March 24, 1999, 04:29 PM
An excellent review.
Thanks for all the info.

March 25, 1999, 07:25 AM
SB, Doc4570,
Glad I could be of assistance in reviewing the knife. It's good to see that the experience with that knife will benefit some other people out there.

I believe that Ernie Emerson has licensed the design, and is producing it. Not sure how his differs, but you should probably be able to peruse his site for more info. http://www.emersonknives.com/

March 27, 1999, 12:34 AM
I vaguely recall that Fred Perrin and Ernie hooked up so Ernie can make the production version of La Griffe. Ernie, then, would not the original designer of this knife.

This entire issue is like a rock in my boots. If I had more time on my hands, I'd actually look into it. Until then, I'll let it go. :)

Rob Pincus
March 31, 1999, 02:04 AM
Thanks Hilton!..

Too bad it isn't a better knife, I've had one ordered since SHOT and I've been looking forward to getting it.... :(

April 3, 2002, 03:12 AM
Hopefully by now you've got a reliable .45 ACP Handgun tucked away on you somewhere and left the blades to more appropriate chores like fixing dinner or opening letters.

Knives are great fun when nothing else is available, but remember the great philosopher Han Solo- "Ancient weapons and hokey religions are fine- but nothig beats a good blaster at your side.";)

He who lives by the sword will probably be shot by those who do not!
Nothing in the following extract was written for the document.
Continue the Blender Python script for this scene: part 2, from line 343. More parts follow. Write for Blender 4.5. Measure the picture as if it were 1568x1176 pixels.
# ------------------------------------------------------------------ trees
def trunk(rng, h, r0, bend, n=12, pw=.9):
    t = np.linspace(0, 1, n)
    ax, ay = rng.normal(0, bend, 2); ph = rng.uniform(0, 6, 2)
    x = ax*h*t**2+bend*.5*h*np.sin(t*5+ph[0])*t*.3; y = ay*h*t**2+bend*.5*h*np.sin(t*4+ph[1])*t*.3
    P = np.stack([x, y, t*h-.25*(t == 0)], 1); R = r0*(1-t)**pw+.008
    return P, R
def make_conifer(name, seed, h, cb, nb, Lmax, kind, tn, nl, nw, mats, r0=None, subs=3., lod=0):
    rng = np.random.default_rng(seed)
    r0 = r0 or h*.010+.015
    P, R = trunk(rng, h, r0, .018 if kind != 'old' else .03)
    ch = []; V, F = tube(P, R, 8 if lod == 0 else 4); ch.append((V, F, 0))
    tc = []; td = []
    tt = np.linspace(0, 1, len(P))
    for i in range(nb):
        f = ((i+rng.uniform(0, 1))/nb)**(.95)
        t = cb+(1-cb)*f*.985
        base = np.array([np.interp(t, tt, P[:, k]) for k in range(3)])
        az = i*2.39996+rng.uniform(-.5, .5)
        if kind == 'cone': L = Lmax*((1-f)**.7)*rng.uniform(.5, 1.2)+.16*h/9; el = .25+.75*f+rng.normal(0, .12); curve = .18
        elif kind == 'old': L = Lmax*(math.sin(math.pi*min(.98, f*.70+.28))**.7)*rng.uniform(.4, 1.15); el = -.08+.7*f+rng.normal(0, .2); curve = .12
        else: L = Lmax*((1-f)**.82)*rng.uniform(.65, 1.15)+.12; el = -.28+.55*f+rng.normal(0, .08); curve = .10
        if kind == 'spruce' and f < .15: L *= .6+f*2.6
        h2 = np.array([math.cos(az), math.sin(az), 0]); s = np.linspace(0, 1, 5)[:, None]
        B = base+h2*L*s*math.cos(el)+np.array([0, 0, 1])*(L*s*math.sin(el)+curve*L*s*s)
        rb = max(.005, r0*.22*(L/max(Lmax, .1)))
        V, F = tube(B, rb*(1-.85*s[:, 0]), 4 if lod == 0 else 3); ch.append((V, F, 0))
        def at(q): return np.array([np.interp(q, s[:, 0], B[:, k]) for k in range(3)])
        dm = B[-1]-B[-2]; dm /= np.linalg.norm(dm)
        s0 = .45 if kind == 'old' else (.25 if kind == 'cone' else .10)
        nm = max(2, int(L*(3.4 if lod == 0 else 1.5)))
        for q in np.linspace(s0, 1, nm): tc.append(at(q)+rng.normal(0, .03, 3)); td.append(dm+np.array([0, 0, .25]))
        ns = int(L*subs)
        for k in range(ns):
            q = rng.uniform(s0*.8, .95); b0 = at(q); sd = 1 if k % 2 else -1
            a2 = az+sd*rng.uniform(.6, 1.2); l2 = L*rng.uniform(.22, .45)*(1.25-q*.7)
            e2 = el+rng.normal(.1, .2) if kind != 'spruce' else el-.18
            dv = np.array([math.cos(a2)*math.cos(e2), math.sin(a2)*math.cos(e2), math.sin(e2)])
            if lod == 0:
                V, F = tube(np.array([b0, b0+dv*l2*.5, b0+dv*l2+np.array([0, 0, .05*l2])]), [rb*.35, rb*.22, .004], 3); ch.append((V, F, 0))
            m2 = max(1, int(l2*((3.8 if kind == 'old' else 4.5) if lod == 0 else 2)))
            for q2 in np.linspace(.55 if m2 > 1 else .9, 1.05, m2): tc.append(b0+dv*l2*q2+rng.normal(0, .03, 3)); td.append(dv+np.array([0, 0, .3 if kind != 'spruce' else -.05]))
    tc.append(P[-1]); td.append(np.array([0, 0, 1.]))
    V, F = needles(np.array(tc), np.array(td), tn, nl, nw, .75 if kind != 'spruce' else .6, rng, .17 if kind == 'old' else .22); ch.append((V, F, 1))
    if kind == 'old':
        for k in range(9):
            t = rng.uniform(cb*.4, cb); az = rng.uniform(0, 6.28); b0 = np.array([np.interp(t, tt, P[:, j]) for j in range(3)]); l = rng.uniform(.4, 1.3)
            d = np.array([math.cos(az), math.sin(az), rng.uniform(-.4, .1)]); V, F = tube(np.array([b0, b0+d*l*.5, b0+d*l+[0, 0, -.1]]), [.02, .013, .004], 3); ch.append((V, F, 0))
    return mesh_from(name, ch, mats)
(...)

Have fun with "La Griffe." I'll stick to "La .45."

Take care of yourself!


April 3, 2002, 03:18 PM
I just wanted to chime in to praise the review and thank you for it. Hilton, I wish that magazine writers could put together reviews that nice! Thanks!

April 7, 2002, 04:15 AM
I second Erich's praise of your review- It is first rate!:D

Kentucky Rifle
April 8, 2002, 09:15 AM
As a "knife lover" also, I enjoyed your review very much. It made me want to go out and purchase another neck knife.